What you need to do:
Wherever the string "front" shows up in a line, count that line. Give the total alone.

Dataset extract:
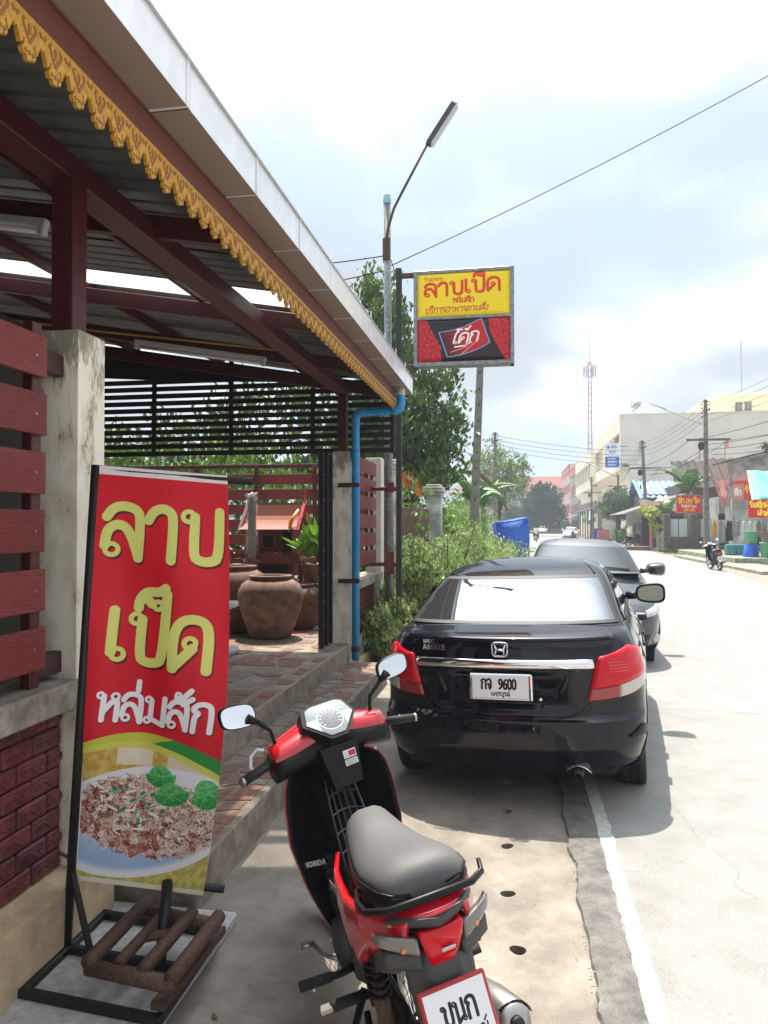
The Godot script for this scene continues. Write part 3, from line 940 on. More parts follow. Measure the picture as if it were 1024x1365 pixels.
	obj("socket", B.new().s(true).tube([P(-1.81, 2.58, 8.45), P(-1.81, 2.48, 8.45)], .0505, 16), M.blue_pipe, pp)
	obj("collar", B.new().s(true).tube([P(-1.285, 3.29, 8.45), P(-1.285, 3.2, 8.45)], .049, 16), M.tube_white, pp)
	for y in [2.18, 1.08]:
		obj("clamp", B.new().box(P(-1.88, y, 8.40), Vector3(.25, .05, .012), .002), M.band, pp)
	obj("clamp", B.new().s(true).tube([P(-1.81, .27, 8.45), P(-1.81, .33, 8.45)], .05, 16), M.band, pp)
	# ---- the fence that goes on past the restaurant
	var side := thing("side_fence", "red plank fence on a brick base between the drain pipe and the lamp post", "fence")
	for k in 6:
		piece("plank", B.new().box(Vector3(), Vector3(.02, .175, 1.12), .003).done(), M.red_wood, side, at(P(-1.90, 1.30 + k * .235, 9.62)))
	for d in [9.2, 9.75, 10.1]:
		piece("batten", B.new().box(Vector3(), Vector3(.04, 1.42, .05), .003).done(), M.red_paint, side, at(P(-1.94, 1.88, d)))
	piece("end_post", B.new().box(Vector3(), Vector3(.22, 2.66, .24), .006).done(), M.pillar, side, at(P(-1.95, 1.33, 10.4)))
	piece("coping", B.new().box(Vector3(), Vector3(.28, .11, 1.5), .006).done(), M.coping, side, at(P(-1.95, 1.02, 9.5)))
	piece("backing", B.new().box(Vector3(), Vector3(.14, 1.0, 1.5)).done(), M.mortar, side, at(P(-2.01, .5, 9.5)))
	brick_panel(side, -1.935, 8.7, 10.2, .12, 10, 0)
	piece("plinth", B.new().box(Vector3(), Vector3(.2, .3, 1.6), .006).done(), M.plinth, side, at(P(-1.93, -.03, 9.5)))
	# ---- back fence of the yard
	var bf := thing("back_fence", "dark red plank fence at the back of the yard behind the clay jars", "fence")
	for k in 8:
		piece("plank", B.new().box(Vector3(), Vector3(7.4, .172, .022), .003).done(), M.red_wood, bf, at(P(-5.7, .72 + k * .252, 12.0)))
	for x in [-2.1, -3.25, -4.25, -5.3, -6.4, -7.6]:
		piece("post", B.new().box(Vector3(), Vector3(.06, 2.1, .06), .003).done(), M.red_paint, bf, at(P(x, 1.65, 11.95)))
	piece("top_rail", B.new().box(Vector3(), Vector3(7.4, .06, .06), .003).done(), M.red_paint, bf, at(P(-5.7, 2.70, 11.97)))
	piece("wall_base", B.new().box(Vector3(), Vector3(7.4, .6, .14), .01).done(), M.curb, bf, at(P(-5.7, .34, 12.1)))
	# ---- three clay jars
	var jp := [.2,0, .235,.006, .26,.04, .315,.19, .372,.36, .398,.47, .39,.56, .345,.65, .27,.70, .235,.706, .232,.722, .262,.728, .262,.752, .225,.756, .215,.72, .25,.66, .1,.62]
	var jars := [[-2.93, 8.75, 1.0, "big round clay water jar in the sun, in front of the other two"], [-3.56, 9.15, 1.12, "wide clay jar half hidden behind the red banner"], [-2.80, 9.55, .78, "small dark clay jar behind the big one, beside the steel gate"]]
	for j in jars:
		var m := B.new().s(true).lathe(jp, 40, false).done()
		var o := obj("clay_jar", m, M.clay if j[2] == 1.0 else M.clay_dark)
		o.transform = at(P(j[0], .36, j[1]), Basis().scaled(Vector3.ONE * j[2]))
		tag(o, j[3], "jar", "clay water jars in the yard")
	# ---- spirit house
	var sp := thing("spirit_house", "small red wooden spirit house with a steep roof behind the jars", "spirit house", P(-3.45, .36, 10.5))
	for x in [-.32, .32]:
		for z in [-.25, .25]: obj("leg", B.new().box(Vector3(x, .40, z), Vector3(.06, .8, .06)), M.spirit, sp)
	obj("stand_block", B.new().box(Vector3(0, .4, 0), Vector3(.46, .8, .4)), M.dark_wood, sp)
	obj("platform", B.new().box(Vector3(.0, .855, .05), Vector3(1.02, .07, .85), .01), M.spirit, sp)
	for z in [.46]:
		obj("railing", B.new().box(Vector3(0, .93, z), Vector3(1.0, .07, .02)), M.spirit, sp)
		for k in 9: obj("baluster", B.new().box(Vector3(-.46 + k * .115, .95, z + .012), Vector3(.02, .1, .02)), M.spirit, sp)
	obj("house_wall", B.new().box(Vector3(0, 1.1, -.06), Vector3(.62, .44, .46)), M.spirit, sp)
	obj("window_opening", B.new().box(Vector3(-.04, 1.13, .172), Vector3(.17, .18, .02)), M.black, sp)
	var wf := B.new()
	for e in [[Vector3(-.04, 1.225, .176), Vector3(.21, .02, .03)], [Vector3(-.04, 1.035, .176), Vector3(.21, .02, .03)], [Vector3(-.135, 1.13, .176), Vector3(.02, .19, .03)], [Vector3(.055, 1.13, .176), Vector3(.02, .19, .03)]]: wf.box(e[0], e[1])
	obj("window_frame", wf, M.gold_dark, sp)
	obj("doorway", B.new().box(Vector3(.24, 1.08, .172), Vector3(.13, .38, .02)), M.black, sp)
	b = B.new()
	for sg in [1.0, -1.0]:
		var g := []
		for k in 7:
			var t := k / 6.0
			g.append(Vector3(0, 1.66 - .36 * t + .08 * sin(t * PI) * -.6, sg * (.02 + .40 * t - .06 * sin(t * PI)) - .06))
		for k in 6:
			b.quad(Vector3(-.42, g[k].y, g[k].z), Vector3(.42, g[k].y, g[k].z), Vector3(.42, g[k + 1].y, g[k + 1].z), Vector3(-.42, g[k + 1].y, g[k + 1].z))
			b.quad(Vector3(-.42, g[k].y - .025, g[k].z), Vector3(-.42, g[k + 1].y - .025, g[k + 1].z), Vector3(.42, g[k + 1].y - .025, g[k + 1].z), Vector3(.42, g[k].y - .025, g[k].z))
	obj("roof", b, M.spirit_roof, sp)
	obj("ridge", B.new().box(Vector3(0, 1.665, -.06), Vector3(.86, .03, .04)), M.spirit, sp)
	for x in [-.43, .43]:
		var bb := B.new()
		for sg in [1.0, -1.0]: bb.bar(Vector3(x, 1.68, -.06), Vector3(x, 1.28, sg * .38 - .06), .03, .045, Vector3.RIGHT)
		bb.tube([Vector3(x, 1.64, -.06), Vector3(x, 1.78, -.05), Vector3(x * 1.02, 1.9, -.07)], [.02, .012, .003], 6)
		obj("bargeboard", bb, M.red_gloss if x > 0 else M.spirit, sp)
	obj("garland", B.new().s(true).tube([Vector3(.40, 1.58, .16), Vector3(.33, 1.42, .28), Vector3(.30, 1.26, .3)], [.02, .035, .02], 7), M.lamp_orange, sp)
	var ld := B.new()
	for z in [.0, .16]: ld.bar(Vector3(.52, .86, .3 + z), Vector3(.86, .03, .5 + z), .03, .03)
	for k in 6: ld.bar(Vector3(.53 + .055 * k, .8 - .135 * k, .31 + .035 * k), Vector3(.53 + .055 * k, .8 - .135 * k, .48 + .035 * k), .02, .02)
	obj("ladder", ld, M.spirit, sp)
	for k in 4: obj("offering_cup", B.new().s(true).lathe([.02, 0, .035, .05, .0, .09], 8), M.gold, sp).position = Vector3(-.47 + k * .31, .89, .4)
	# ---- cactus in front of it
	var ca := thing("cactus", "tall grey cactus column bristling with pale spines beside the spirit house", "cactus", P(-3.62, 1.24, 10.0))
	obj("pot", B.new().s(true).lathe([.08, -.88, .1, -.06, .12, -.05, .12, 0, .1, 0], 12), M.clay_dark, ca)
	obj("stem", B.new().s(true).lathe([.055, 0, .06, .3, .055, .7, .045, .9, .0, .95], 12), M.moss, ca)
	b = B.new()
	for k in 1800:
		var a := R(0, TAU); var y := R(.0, .93)
		var n := Vector3(cos(a), R(-.5, .6), sin(a))
		var p0 := Vector3(cos(a) * .05, y, sin(a) * .05)
		var w := Vector3(-sin(a), 0, cos(a)) * .005
		b.tri(p0 - w, p0 + w, p0 + n * R(.03, .07))
	var spn := obj("spines", b, M.tube_white, ca)
	spn.set_meta("kind", "stuff")
	var pt := thing("pot_plant", "bright green broad leaved pot plant standing right of the spirit house", "plant", P(-2.78, .36, 10.0))
	obj("pot", B.new().s(true).lathe([.08, .55, .12, .8, .13, .82, .11, .82], 14), M.clay_dark, pt)
	obj("pot_stand", B.new().box(Vector3(0, .28, 0), Vector3(.24, .55, .24), .01), M.dark_wood, pt)
	leaves("foliage", pt, [[0, 1.05, 0, .28, .25, .25]], 70, .24, .09, Color(.06, .16, .02), Color(.2, .42, .05), .2)
	# ---- pale bench edge beside the banner
	var be := thing("stone_bench", "pale stone bench end showing at the right edge of the banner", "bench", P(-3.22, .36, 7.45))
	obj("seat", B.new().box(Vector3(0, .52, 0), Vector3(.62, .07, .42), .02), M.white_post, be)
	obj("pedestal", B.new().box(Vector3(.12, .24, 0), Vector3(.12, .5, .3), .03), M.white_post, be)
	obj("foot", B.new().box(Vector3(.18, .04, 0), Vector3(.3, .09, .36), .03), M.white_post, be)
	# ---- planting behind the yard
	var gar := thing("garden_shrubs", "sunlit mass of shrubs behind the red yard fence", "shrubs")
	leaves("foliage", gar, [[-3.2, 1.5, 12.9, 1.6, 1.3, .7], [-5.3, 1.7, 13.2, 1.6, 1.5, .8], [-7.6, 1.8, 13.2, 1.6, 1.5, .8], [-2.4, .9, 11.6, .35, .6, .25]], 9000, .13, .06, Color(.035, .085, .014), Color(.17, .30, .05), .5, .3)
	var t2 := thing("garden_tree", "dark broad tree behind the slatted screen of the restaurant", "tree", P(-5.5, 0, 17))
	obj("trunk", B.new().s(true).tube([Vector3(0, 0, 0), Vector3(.1, 1.6, 0), Vector3(0, 3.2, .2)], [.2, .15, .1], 8), M.bark, t2)
	leaves("crown", t2, [[0, 3.6, 0, 2.4, 1.3, 1.6], [-3.2, 3.2, 1, 2.0, 1.1, 1.5], [2.4, 3.3, .5, 1.8, 1.1, 1.5], [-5.4, 3.0, 0, 1.8, 1.2, 1.4]], 9000, .2, .09, Color(.02, .05, .012), Color(.09, .17, .035), .45)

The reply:
2